Vendors, meanwhile, are struggling with the challenges of meeting the often contradictory nature of front-office demands (such as the need for flexibility vs. scalability). As the frontoffice risk landscape shifts under the weight of all these demand-side changes, many leading vendors have been slow to adapt to the significant competitive challenges. Not only are they dealing with competition from new market entrants with different business models, in many instances they are also playing catch-up with more innovative Tier 1 banks. What’s more, the willingness to experiment and innovate with front-office risk systems is now filtering down to Tier 2s and smaller institutions across the board. Chartis is seeing an increase in ‘build and buy’ hybrid solutions that leverage open-source and open-HPC2 infrastructure.

The rapid development of new technologies is radically altering the dynamics of the market, following several developments:

  • A wave of new, more focused tools.
  • Platforms that leverage popular computational paradigms.
  • Software as a Service (SaaS) risk systems.

More often than not, incumbent vendors are failing to harness the opportunities that these technologies and new open-source languages bring, increasing the risk that they could become irrelevant within the FORM sector. Chartis contends that, as the market develops, the future landscape will be dominated by a combination of agile new entrants and existing players that can successfully transform their current offerings. Vendors have many different strategies in evidence, but the evolution required for them to survive and flourish has only just begun.
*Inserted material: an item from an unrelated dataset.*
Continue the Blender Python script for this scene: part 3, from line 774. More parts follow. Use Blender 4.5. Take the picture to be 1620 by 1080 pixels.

With that in mind, we have outlined several recommendations for vendors seeking to stay relevant in the new front-office risk environment:

  • Above all, focus on an open, flexible environment.
  • Create consistent risk data and risk factor frameworks.
  • Develop highly standardized interfaces.
  • Develop matrices and arrays as ‘first-class constructs’.
  • Embrace open-source languages and ecosystems.
  • Consider options such as partnerships and acquisitions to acquire the requisite new skills and technology capabilities in a relatively short period of time.